THE poets-not only the great, but all the true-how each stands alone! Search the whole Calendar of Inspiration; no pair will be found for him with whom the register for the nineteenth century closes; no real fellow for Alfred Tennyson! The character of his genius was so unexpected that the general public took long to appreciate it. The delay was a tribute to its originality. To a few elect it was certain and heavenly. I envy their joyous and surprised recognition. Mighty Wordsworth, in the opinion of a younger generation, had declined to prosing, however wisely. Hellenic Landor raved. Rogers was antediluvian; and poor Leigh Hunt had never counted. The giants of the past were buried in their past, when a chant as exquisite as theirs, and at least as new and strange, rose into the dead air. To a brilliant, youthful brotherhood it must have been as when Christabel or Childe Harold soared above the stagnant mists half a century earlier.

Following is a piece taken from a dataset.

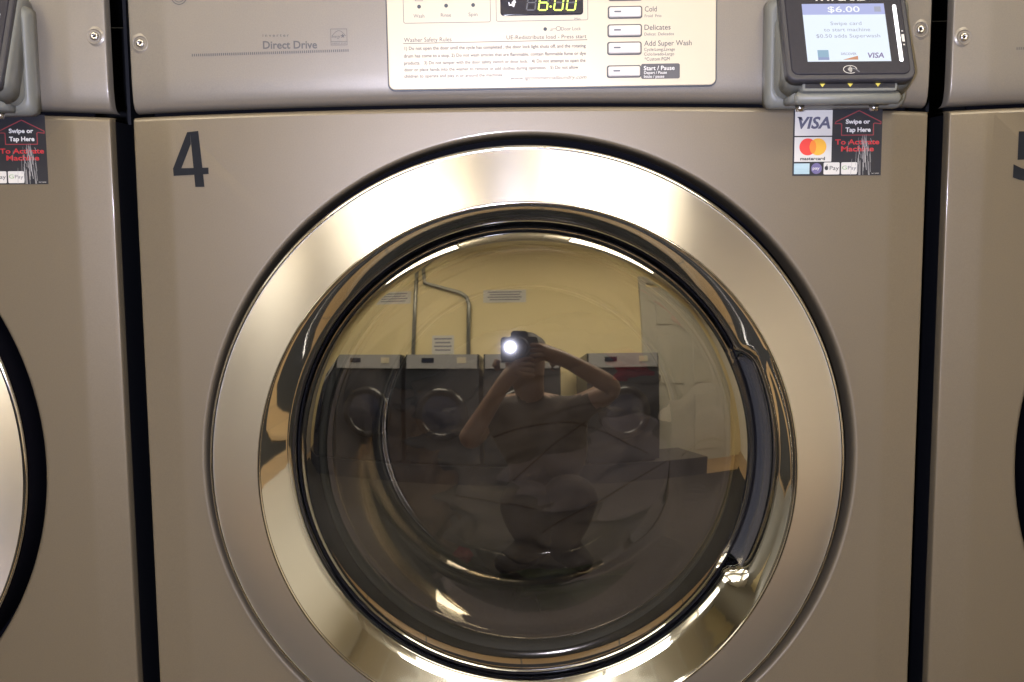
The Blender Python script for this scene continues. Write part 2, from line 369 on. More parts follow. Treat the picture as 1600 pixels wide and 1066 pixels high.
# ------------------------------------------------------------------ our washers
CX, DXC, DZC = .0177, .0127, .7065          # cabinet centre x, door axis x and z
HW = .3463; ZT, ZBOT = 1.0149, .16          # half width, seam height, foot of the front panel
O = (CX, .35, .15)
def arch(x): return .0066*(1-((x-CX)/HW)**2)
def side_f(d):
    if d >= .0365: return 0
    if d >= .030: return 8.46*(.0365-d)**2
    y = .000357+.11*(.030-d)
    return y if d >= .0028 else y+430000*(.0028-d)**3
SIDE = [(d/10000, side_f(d/10000)) for d in (0, 2, 4, 7, 10, 13, 16, 20, 24, 28, 60, 100, 150, 200, 250, 300, 310, 320, 330, 340, 350, 358, 365, 390)]
def side_y(x):
    d = HW-abs(x-CX)
    for (a, ya), (c, yc) in zip(SIDE, SIDE[1:]):
        if d <= c: return ya+(yc-ya)*max(0, (d-a))/(c-a)
    return 0
XS = sorted({CX+s*(HW-d) for s in (-1, 1) for d, _ in SIDE} | {CX-.3+i*.6/24 for i in range(25)})

washer = empty('washing_machine', O, label='taupe front-load washer with a black number 4 and a steel ringed round door', category='washing machine', group='taupe washers standing side by side')

# front panel: flat sheet with a rolled round opening, soft side edges and a rolled top edge
def front_panel(parent, shift=0):
    b = MB(O)
    n = 192; HR = .2905; HCX = DXC+.0026+shift
    top = ZT-.0006
    def rect_pt(a):
        dx, dz = math.sin(a), math.cos(a); x0, x1, z0, z1 = CX-HW+.039, CX+HW-.039, ZBOT, top-.004
        t = 1e9
        if dx > 1e-9: t = min(t, (x1-HCX)/dx)
        if dx < -1e-9: t = min(t, (x0-HCX)/dx)
        if dz > 1e-9: t = min(t, (z1-DZC)/dz)
        if dz < -1e-9: t = min(t, (z0-DZC)/dz)
        return HCX+dx*t, DZC+dz*t
    angs = sorted([2*math.pi*i/n for i in range(n)] + [math.atan2(x-HCX, z-DZC) % (2*math.pi) for x in (CX-HW+.039, CX+HW-.039) for z in (ZBOT, top-.004)])
    rings = []
    for r, y in ((HR-.001, .045), (HR-.001, .010), (HR-.0005, .006), (HR, .0030), (HR+.0006, .0016), (HR+.0014, .0007), (HR+.0024, .0002), (HR+.0034, 0), (HR+.0042, 0)):
        rings.append([])
        for a in angs:
            q = rect_pt(a); lim = math.hypot(q[0]-HCX, q[1]-DZC)
            rr_ = min(r, lim-.0002)
            rings[-1].append((HCX+rr_*math.sin(a), y, DZC+rr_*math.cos(a)))
    outer = []
    for a in angs:
        x, z = rect_pt(a); z2 = z+arch(x)*max(0, (z-DZC-.29)/(top-.004-DZC-.29)) if z > DZC+.29 else z
        outer.append((x, 0, z2))
    rings.append(outer); b.loft(rings, 'paint', False, False, True)
    for s in (-1, 1):                              # side strips
        cols = [(CX+s*(HW-d), y) for d, y in SIDE]; zz = [ZBOT+(top-.004-ZBOT)*i/20 for i in range(21)]
        b.loft([[(x, y, z+(arch(x) if i == 20 else 0)) for i, z in enumerate(zz)] for x, y in (cols if s > 0 else cols[::-1])], 'paint', False, False, True, False)
    prof = [(-.004, 0), (-.0022, .0003), (-.0008, .0014), (0, .0034), (0, .03)]
    b.loft([[(x, max(side_y(x), 0)+dy, top+dz+arch(x)) for x in XS] for dz, dy in prof], 'paint', False, False, True, False)
    for s in (-1, 1): b.box((CX+s*(HW-.0025), .045, (ZBOT+ZT)/2), (.0016, .060, ZT-ZBOT-.006), 'navy')
    return b.build('front_panel', parent)
body = front_panel(washer)
# cabinet
b = MB(O)
for s in (-1, 1): b.box((CX+s*(HW-.0045), .39, .68), (.003, .64, 1.04), 'navy')
b.box((CX, .708, .68), (2*HW-.014, .004, 1.03), 'navy'); b.box((CX, .39, 1.198), (2*HW-.016, .63, .004), 'navy'); b.box((CX, .39, .157), (2*HW-.016, .63, .006), 'navy')
b.build('cabinet', washer)
b = MB(O)      # bulkhead behind the door opening
b.lathe([(.205, .052), (.30, .052), (.33, .053)], DXC, DZC, 'black', 96); b.box((CX, .040, ZT+.004), (2*HW-.02, .004, .03), 'black')
b.build('bulkhead', washer)
# fascia
b = MB(O)
lip = [(0, .016), (.0003, .013), (.0016, .0075), (.0045, .0040), (.009, .0020), (.015, .0009), (.021, .0003), (.028, 0), (.06, 0), (.10, 0), (.180, 0)]
rows = []
for dz, dy in lip: rows.append([(x, side_y(x)*1.0+dy+(.0006 if dz < .0001 else 0), ZT+.0035+dz+arch(x)*max(0, 1-dz/.18)) for x in XS])
b.loft(rows, 'fascia', False, False, True, False)
fascia = b.build('control_fascia', washer)

def wp(px, z): return px
# printing on the fascia
b = MB(O); b.M = front(0, 0, -.0004, R(.0))
b.text('Direct Drive', -.2116, -.1652, 1.0716, .0064, 0, 'inkfascia', .02)
b.text('i n v e r t e r', -.2116, -.1890, 1.0815, .0026, 0, 'inkfascia', .01)
for i in range(76):
    t = i/75; x = -.2729+.1337*t; z = 1.0655+.0030*t
    b.sheet([(x, z), (x+.0009, z), (x+.0009, z+.0022), (x, z+.0022)], 0, 'inkfascia')
x0, x1, z0, z1 = -.1534, -.1392, 1.0740, 1.0878
b.frame(x0, x1, z0, z1, .0002, .0004, 0, 'inkfascia')
b.line([(x0, z0+.0032), (x1, z0+.0032)], .0004, .00002, 'inkfascia')
b.line([(x0+.0012+.0118*t/10, z0+.0078+.0044*math.sin(math.pi*t/10)) for t in range(11)], .0004, .00004, 'inkfascia')
b.text('energy', x0+.001, x0+.0085, z0+.0062, .0026, 0, 'inkfascia', 0, .4)
b.sheet([(x1-.0038+(.0022 if k % 2 == 0 else .0009)*math.sin(R(36*k)), z0+.0078+(.0022 if k % 2 == 0 else .0009)*math.cos(R(36*k))) for k in range(10)], .00004, 'inkfascia')
b.text('ENERGY STAR', x0+.001, x1-.001, z0+.0010, .0013, 0, 'inkfascia')
b.build('lettering', fascia)
b = MB(O); b.M = front(-.2820, 1.1155, -.0004)      # round maker's emblem, only its foot is in view
b.lathe([(.0001, 0), (.0001, 0)], 0, 0, 'inkfascia', 4)
for r0, r1 in ((.0060, .0068), (.0042, .0047)):
    n_ = 40; b.loft([[(r*math.cos(2*math.pi*j/n_), r*math.sin(2*math.pi*j/n_), 0) for j in range(n_)] for r in (r0, r1)], 'inkfascia', False, False, False)
b.build('emblem', fascia)
def screw(x, z, y, s=1):
    b = MB(O); yy = side_y(x)
    b.lathe([(.0085, yy-.0001), (.0068, yy-.0006), (.0062, yy-.0010), (.0058, yy-.0006), (.0052, yy+.0001)], x, z, 'fascia', 32)
    b.lathe([(.0037, yy-.0002), (.0036, yy-.0014), (.0028, yy-.0022), (.0013, yy-.0024), (.0012, yy-.0008), (.0002, yy-.0008)], x, z, 'screw', 24, mks=['screw', 'screw', 'screw', 'screw', 'black'])
    return b.build('screw', fascia)
screw(-.3175, 1.0772, .01); screw(.3530, 1.0838, .01)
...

The initiated were enraptured with all. The present generation discriminates. To a certain extent it has lost touch with much of the philosophy of The Two Voices, The Palace of Art, The Vision of Sin. It has outgrown the gladness, the sweet limpid sorrow, of the May Queen and its sequels, the Early Victorian elegance of the Miller's and Gardener's Daughters; even Locksley Hall the First, with its play of panoramic heart-flutterings. Though scarcely one discarded favourite but has lines, words, to

set even this twentieth-century pulse beating faster, the Lilians, Isabels, Madelines, Adelines, Margarets, and Eleanores, Mermen and Mermaidens, Orianas, Lords of Burleigh, and Ladies Clare and Clara, elicit smiles now instead of emotion. A large part, however, is fully as fresh as when first it danced into daylight. Custom cannot stale the radiant humours of Recollections of the Arabian Nights:

When the breeze of a joyful dawn blew free

In the silken sail of infancy,

The tide of time flow'd back with me,
The forward-flowing tide of time;
And many a sheeny summer-morn,
Adown the Tigris I was borne,
By Bagdat's shrines of fretted gold,
High-walled gardens green and old;
True Mussulman was I and sworn,
For it was in the golden prime
Of good Haroun Alraschid.1

The wild swan's death-hymn may be music only; but such music!

At first to the ear

The warble was low, and full, and clear;
And floating about the under-sky,
Prevailing in weakness, the coronach stole
Sometimes afar, and sometimes anear;
But anon her awful jubilant voice,
With a music strange and manifold,
Flow'd forth on a carol free and bold;

As when a mighty people rejoice

With shawms, and with cymbals, and harps of gold,
And the tumult of their acclaim is roll'd

Thro' the open gates of the city afar,

To the shepherd who watcheth the evening star.
And the creeping mosses and clambering weeds,
And the willow branches hoar and dank,

And the wavy swell of the soughing reeds,

And the wave-worn horns of the echoing bank,

And the silvery marish-flowers that throng
The desolate creeks and pools among,

Were flooded over with eddying song.2

The land of the Lotos-eaters basks still in abiding mellow afternoon sunshine:

How sweet it were, hearing the downward stream,

With half-shut eyes ever to seem

Falling asleep in a half-dream!

To dream and dream, like yonder amber light,
Which will not leave the myrrh-bush on the height;
To hear each other's whisper'd speech;

Eating the Lotos day by day,

To watch the crisping ripples on the beach,
And tender curving lines of creamy spray;
To lend our hearts and spirits wholly

To the influence of mild-minded melancholy;
To muse and brood and live again in memory,
With those old faces of our infancy

Heap'd over with a mound of grass,

Two handfuls of white dust, shut in an urn of brass! 3

We have not ceased to wander around the spell-bound sleeping palace-spell-bound ourselves—and its gardens :

Where rests the sap within the leaf,

Where stays the blood along the veins.
Faint shadows, vapours lightly curl'd,

Faint murmurs from the meadows come,

Like hints and echoes of the world

To spirits folded in the womb;

waiting till the fairy prince has kissed back to life his destined bride :

And o'er the hills, and far away

Beyond their utmost purple rim,
Beyond the night, across the day,

Thro' all the world she follow'd him."